Yes, this can be done without making the $C^*$-algebra concrete in $B(H)$. All we need is that $z=0$ iff $z^*z=0$, which follows from the $C^*$-identity $\|z^*z\|=\|z\|^2$.
Lemma Let $a\in A$. The following assertions are equivalent.
1 - $p=a^*a$ is idempotent, i.e. $p^2=p$.
2 - $aa^*a=a$
3 - $a^*aa^*=a^*$
4 - $q=aa^*$ is idempotent.
Proof
$1\Rightarrow 2:$ Here is the main trick. Set $z:=aa^*a-a$. Note that $z^*z=p^3-p^2-p^2+p=0$, whence $z=0$.

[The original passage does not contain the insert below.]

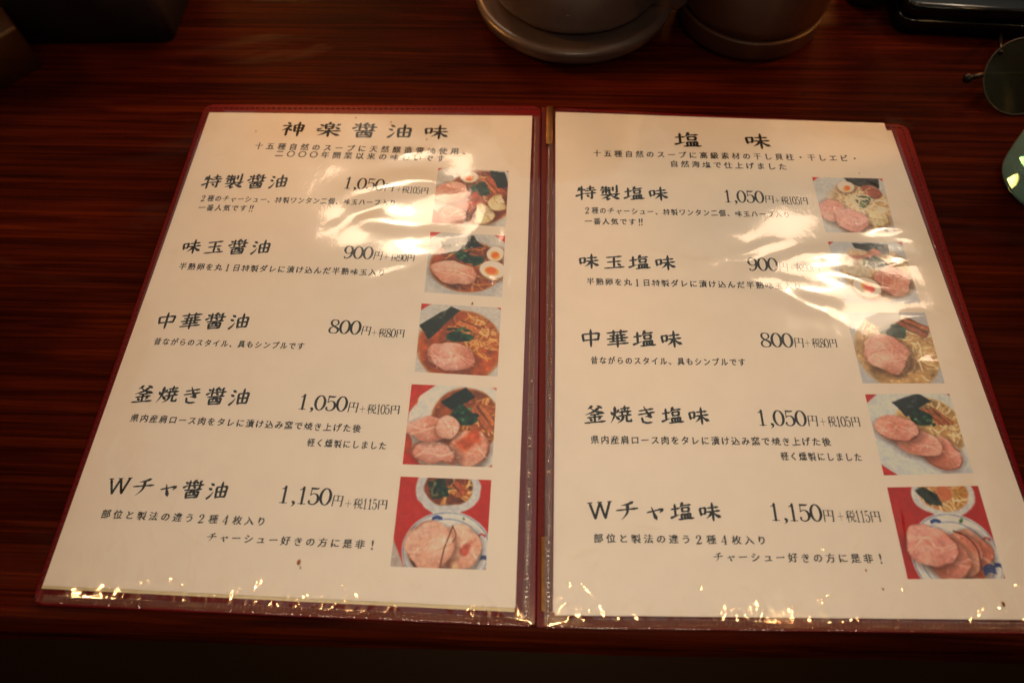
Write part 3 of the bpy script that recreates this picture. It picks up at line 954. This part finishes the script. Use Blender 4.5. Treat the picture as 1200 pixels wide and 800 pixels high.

$2\Rightarrow 3:$ Take the adjoint.
$3\Rightarrow 4:$ Left-multiply $3$ by $a$.
$4\Rightarrow 1:$ Applying $1\Rightarrow 2$ to the element $a^*$ instead of $a$, we get $a^*aa^*=a^*$. Right-multiplication by $a$ yields $1$. $\Box$
By definition, an element $a$ is a partial isometry in an abstract $C^*$-algebra if $a^*a$ is a projection. Of course, the latter is always self-adjoint. So $a$ is a partial isometry iff $a^*a$ is idempotent. It follows in particular that $a$ is a partial isometry iff $a^*$ is a partial isometry.
Remark Two projections $p,q$ as above are called Murray-von Neumann equivalent. The lemma above helps prove that the latter is an equivalence relation (namely transitivity, which is the slightly tricky part).